Along with that other heavyweight of theoretical physics, Albert Einstein, Schrödinger wasn’t exactly keen on interpretations of experiments that suggested particles lacked precise properties until an observation gave them one.
To show just how absurd the whole idea was, the Nobel-Prize-winning Austrian described a scenario where a particle’s unobserved position was linked to the life of an unobserved cat.
Imagine, if you will, a particle randomly spat from a decaying atom, striking a Geiger counter, causing a vial of poison to shatter, instantly killing a cat. Since this all occurs inside a box, the events and their timing remain unobserved.
Going by what’s known as the Copenhagen Interpretation of quantum physics, the unseen system exists in a state of all possibilities until its final state is observed. The particle is both emitted and not-emitted. The Geiger counter is activated and not activated. The vial of poison is shattered and not shattered. And the cat is both alive and dead.
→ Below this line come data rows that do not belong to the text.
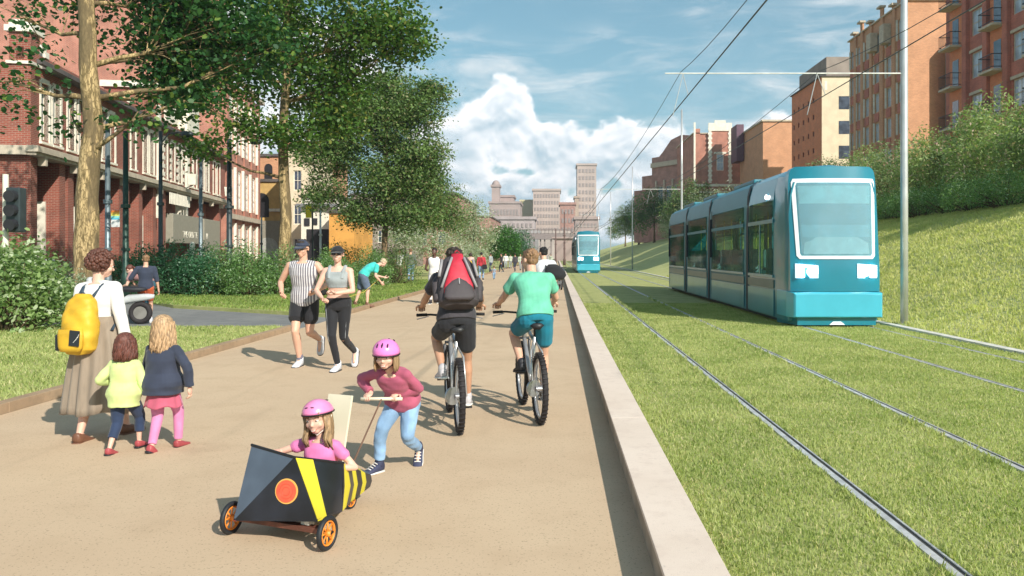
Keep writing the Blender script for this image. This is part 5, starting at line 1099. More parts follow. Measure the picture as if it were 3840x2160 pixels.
def bottom(s, m, par, a=0.0, c=.42, inf=.010, vox=.006, disp=.002, name='shorts', flare=0.0, waist=.30, taper=0.0):
    H = s.H; b = MB(); b.loft(torso_secs(s, -.12, waist, inf * .6, 8), 24)
    for i in (0, 1): limb(b, s.hip[i], s.kn[i], s.an[i], H * .054, H * .032, H * .021, a, c, lambda t: inf + flare * t - taper * t)
    return b.build(name, m, par, remesh=vox, smooth_it=3, disp=disp, dsc=12 * 1.7 / max(H, .9))
def skirt(s, m, par, z1, r0, r1, top_t=.3, pleats=11, amp=.06, name='skirt', sway=(0, 0), depth=.8):
    b = MB(); rings = []; n = 88; c0 = s.pel + s.up1 * s.sp * top_t
    for i in range(15):
        t = i / 14; c = c0.lerp(V3(s.pel.x + sway[0], s.pel.y + sway[1], z1), t); r = r0 + (r1 - r0) * (t ** .75); rg = []
        for k in range(n): a = 2 * math.pi * k / n; q = 1 + amp * min(1, t * 2.2) * (math.sin(a * pleats + .8 * math.sin(a * 3) + t * .9) + .4 * math.sin(a * pleats * .43 + 2)); rg.append(c + s.r1 * math.cos(a) * r * q + s.f1 * math.sin(a) * r * depth * q + V3(0, 0, .012 * math.sin(a * 5) * t))
        rings.append(rg)
    return b.ring(rings).build(name, m, par, smooth=True)
def shoes(s, m, par, sole=None, kind='trainer', scale=1.0, m2=None):
    H = s.H * scale
    for i in (0, 1):
        f = s.toes[i]; up = V3(0, 0, 1) - f * f.z
        if up.length < .2: up = V3(0, -1, 0) - f * -f.y
        up.normalize(); r_ = f.cross(up).normalized(); A = s.an[i] - up * H * .004
        sec = [(-.034, .006, .012, .016), (-.028, 0, .021, .026), (.0, -.002, .0235, .029), (.035, -.009, .025, .023), (.07, -.017, .0285, .016), (.10, -.021, .026, .0125), (.118, -.024, .014, .009)]
        b = MB(); b.loft([(A + f * H * y + up * H * (z - .012), r_, up, H * w_, H * d) for y, z, w_, d in sec], 18, 2.5)
        if kind == 'boot' or kind == 'trainer': b.cone(A + up * H * .002, A + up * H * (.03 if kind == 'boot' else .020) - f * H * .006, H * .0275, H * .026)
        o = b.build('shoe', m, par, smooth=True)
        b = MB(); b.loft([(A + f * H * y - up * H * .0405, r_, up, H * (w_ + .002), H * .007) for y, z, w_, d in [(-.036, 0, .014, 0), (-.028, 0, .022, 0), (.02, 0, .024, 0), (.07, 0, .029, 0), (.105, 0, .025, 0), (.121, 0, .012, 0)]], 18, 2.6); b.build('sole', sole or M_sole, o, smooth=True)
        if m2:
            b = MB(); [b.tube([A + f * H * (.03 + .016 * j) + up * H * (.008 - .008 * j) - r_ * H * .018, A + f * H * (.032 + .016 * j) + up * H * (.0145 - .0085 * j), A + f * H * (.03 + .016 * j) + up * H * (.008 - .008 * j) + r_ * H * .018], H * .0028, 5) for j in range(4)]; b.build('laces', m2, o)
def cap(s, m, par, brim=True):
    c, r_, f, u, hh = s.head, s.hr, s.hf, s.hu, s.hh; M3 = Matrix((r_, f, u)).transposed(); b = MB(); rings = []
    for i in range(9):
        a = R(4 + 86 * i / 8); z = math.cos(a) * 0; zz = math.sin(a); q = math.cos(a); rings.append([c + (r_ * math.cos(t) * .395 * max(q, .03) + f * (math.sin(t) * .47 * max(q, .03) - .05) + u * (.15 + .40 * zz)) * hh for t in [2 * math.pi * k / 24 for k in range(24)]])
    b.ring(rings); o = b.build('cap', m, par, smooth=True)
    if brim:
        b = MB(); T = [];B2 = []
        for k in range(13): t = math.pi * (.12 + .76 * k / 12); x, y = math.cos(t), math.sin(t); T.append(c + (r_ * x * .37 + f * (y * .40 - .02) + u * .17) * hh); B2.append(c + (r_ * x * .38 + f * (y * .86 - .05) + u * (.15 - .09 * y)) * hh)
        b.ring([T + [p - u * hh * .02 for p in reversed(T)], B2 + [p - u * hh * .02 for p in reversed(B2)]]); b.build('brim', m, o, smooth=True)
    return o
def sunglasses(s, par):
    c, r_, f, u, hh = s.head, s.hr, s.hf, s.hu, s.hh; M3 = Matrix((r_, f, u)).transposed(); b = MB()
    for k in (-1, 1): b.ell(c + (r_ * k * .165 + f * .40 + u * .02) * hh, V3(.135, .03, .07) * hh, M3, 12, 8); b.tube([c + (r_ * k * .29 + f * .36 + u * .03) * hh, c + (r_ * k * .385 - f * .0 + u * .03) * hh], hh * .015, 6)
    return b.build('sunglasses', mat('lens_dark', (.01, .01, .012), .1, spec=.8), par, smooth=True)
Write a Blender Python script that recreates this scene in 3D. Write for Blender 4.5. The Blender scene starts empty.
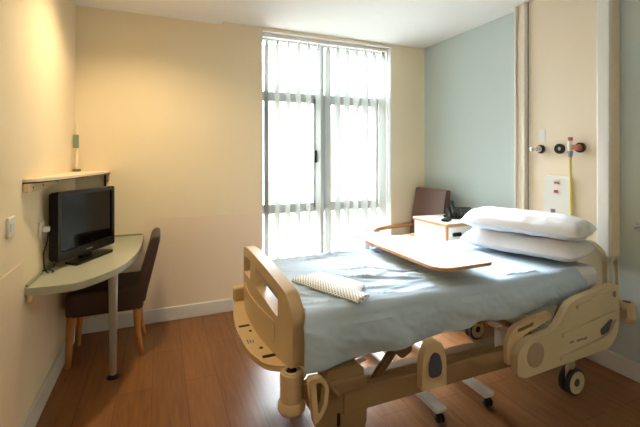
import bpy, bmesh, math, random
from mathutils import Vector, Matrix, noise

random.seed(7)
C = bpy.context.scene.collection
PI = math.pi

# ------------------------------------------------------------------ materials
def new_mat(name):
    m = bpy.data.materials.new(name); m.use_nodes = True
    nt = m.node_tree
    return m, nt, nt.nodes['Principled BSDF']

def lin(c):
    return tuple(((x/255.0)/12.92 if x/255.0 <= 0.04045 else ((x/255.0+0.055)/1.055)**2.4) for x in c) + (1.0,)

def mat(name, rgb, rough=0.5, metal=0.0, var=0.05, scale=8.0, bump=0.0, bscale=60.0, spec=0.5, coat=0.0, sheen=0.0):
    m, nt, b = new_mat(name)
    col = lin(rgb)
    tc = nt.nodes.new('ShaderNodeTexCoord')
    nz = nt.nodes.new('ShaderNodeTexNoise'); nz.inputs['Scale'].default_value = scale; nz.inputs['Detail'].default_value = 4
    nt.links.new(tc.outputs['Object'], nz.inputs['Vector'])
    mx = nt.nodes.new('ShaderNodeMix'); mx.data_type = 'RGBA'
    mx.inputs[6].default_value = tuple(c*(1-var) for c in col[:3]) + (1,)
    mx.inputs[7].default_value = tuple(min(1, c*(1+var)) for c in col[:3]) + (1,)
    nt.links.new(nz.outputs['Fac'], mx.inputs[0])
    nt.links.new(mx.outputs[2], b.inputs['Base Color'])
    b.inputs['Roughness'].default_value = rough
    b.inputs['Metallic'].default_value = metal
    b.inputs['Specular IOR Level'].default_value = spec
    b.inputs['Coat Weight'].default_value = coat
    b.inputs['Sheen Weight'].default_value = sheen
    if bump > 0:
        n2 = nt.nodes.new('ShaderNodeTexNoise'); n2.inputs['Scale'].default_value = bscale; n2.inputs['Detail'].default_value = 3
        nt.links.new(tc.outputs['Object'], n2.inputs['Vector'])
        bp = nt.nodes.new('ShaderNodeBump'); bp.inputs['Strength'].default_value = bump; bp.inputs['Distance'].default_value = 0.01
        nt.links.new(n2.outputs['Fac'], bp.inputs['Height'])
        nt.links.new(bp.outputs['Normal'], b.inputs['Normal'])
    return m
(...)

This mortal blur is virtually impossible to picture but is easily represented in the wave-like equation of Schrödinger’s own devising.
Nearly a century on, Schrödinger’s cat is no longer a joke. It’s been observed not only in tiny particles but in entire molecules (not to mention in clusters of thousands of atoms). We can manipulate the box to ensure the cat never dies. We can even tinker with the setup to pull the cat apart. In fact, entire technologies are founded on the very principles of objects in states of superposition.
While no actual cats have ever been threatened by a quantum experiment – because, you know, ethics – the theory remains clear. Objects as large as cats, or indeed, humans, elephants, or even dinosaurs, can exist in states of superposition in the same way as electrons, quarks, and photons.
The mathematics leave little room for doubt, yet observing the effects of such a blurred existence on a large scale is a whole other story.
On the atomic level, a smear of unrealized fates can be seen using fairly rudimentary equipment. As the properties of objects grow, the fingerprints of superposition become harder to tease out experimentally.
In this latest experiment, a high-overtone bulk acoustic-wave resonator, or HBAR, served as a 16.2 microgram cat. What it lacked in whiskers and fish breath, it made up for in the fact it could hum across a short range of frequencies when powered by a current.
“By putting the two oscillation states of the crystal in a superposition, we have effectively created a Schrödinger cat weighing 16 micrograms,” says senior author and ETH Zurich physicist Yiwen Chu.
For the roles of a radioactive atom, Geiger counter, and poison, the team used a transmon, a superconducting circuit that served as the experiment’s power source, sensor, and superposition.
Hooking the two together allowed the researchers to set the HBAR into motion so that its oscillations quivered in two phases at once, a phenomenon that fed back into the transmon.
Just how big future experiments could go is an open question. On a practical front, pushing the limits of scale on superposition could lead to new methods for making quantum technology more robust or form the basis of ever-more sensitive tools for studying matter and the cosmos.
Fundamentally, there are still questions on what it means for matter to be in a superposition at all. Despite decades of advancement in making quantum mechanics more precise, there is still no clarity on why opening the box should make any difference to the fate of Schrödinger’s cat.
Just what it means to turn a maybe into an actuality remains as much a mystery in particle physics as when Schrödinger dreamed up his preposterous idea of a cat that should not be.
This research was published in Science.